Course Logic


This is a challenging course because it must server several masters.

One goal is to increase your knowledge of intellectual history. By this we mean your familiarity with particular thinkers, concepts, and schools of thought along with their historical context and their "genealogical" relationships. What we can achieve along these lines in 14 weeks is necessarily limited. We will be selective in what we read and biased in the direction of (1) building a coherent narrative, (2) familiarizing you with "the canon," and (3) gathering building blocks for a cumulative social theory that can be a science of society (see below).

The second goal is to become familiar with actual pieces of theory that can be assembled into a theory of society that actually explains things and can be tested empirically.

What we will not do is take a politically correct bus-tour survey that visits every perspectival variation for a superficial one hour visit. This course will not slavishly follow the Lemert anthology — rather, I've selected this anthology so that you will have ready access to many of the texts and authors and perspectives that we are NOT reading for this course.

The Project of Social Theory

A theory is an abstract description of something that helps to understand how it works and to predict how it will behave or evolve under various conditions. Our theory should help us to understand how human beings behave "in groups." This has typically involved a few basic ideas

  • Human nature : what kind of thing is a person?
  • Collective nature : what kinds of "things" do humans create collectively?

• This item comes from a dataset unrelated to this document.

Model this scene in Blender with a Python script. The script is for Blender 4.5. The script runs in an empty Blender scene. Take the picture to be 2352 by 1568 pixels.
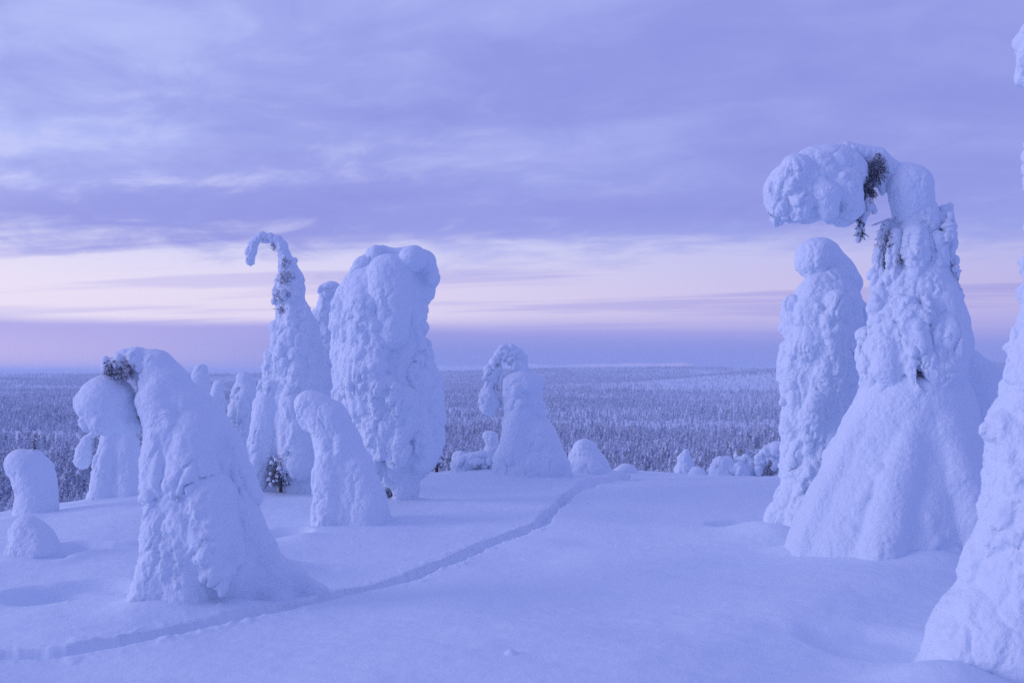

A little more familiarly, we inquire into

  • the individual
  • the state (and other collectives)
  • knowledge of the world, the public sphere, society
  • control and conflict
  1. We begin the course by re-invigorating our sense of the parameters of human social phenomena — space, time, and number. We'll have a look at a space vs. time chart and think through the different human things which appear at different time-space intersections. The purpose of this is to remind us of the wide ranges of phenomena that we end up thinking about under the banner of social science.
  2. We will then think about two specific ways that time/history is implicated in what we are doing in this course.
    1. First, we'll review the periodization of human history as we know it. We will then locate within it the major events, transformations, etc. that form the contexts of the history of social theory.
      • There will be a quiz on this as this is something we want to commit to memory, at least in its broadest outlines
    2. Then we talk a little about the temporal size of the phenomena that social theory attempts to explain.
      • Assignment: take a list of human phenomena and locate them in time/space

What do we take from each thinker?

Weber. The methodological move of constructing ideal types. The utilization of ideal types to establish a relationship between styles of thinking and social structure. Emergence of rationalization as important component of modernity. Description of ideal typical formal organization. Distinction between science and politics. Analysis of domination and legitimacy. Distinction between structural dimensions of class and status.

Durkheim. Social facts. Solidarity as important and as having more than one variety. Methodological move of concomitant variation. Classification and categorization as social. Sociology of knowledge. Collective representations. Ritual.


Marx. Conflict as basic mode of human experience. Seinesgebundenheit of knowledge. Structure vs. idea. Ideology. False consciousness. Relative position in class structure matters (though we might need to look elsewhere to see how and why). State, organizations, industries are not value-neutral players.

Freud. Mead. William James. Humans have an inside. Self is developed. Development of self is embedded in social relationships.

Smith. Structure can emerge from individual actions. Unintended consequences.



Collins, Sociological Insight, preface and chapter 1, "The Nonrational Foundations of Rationality" (30 pages).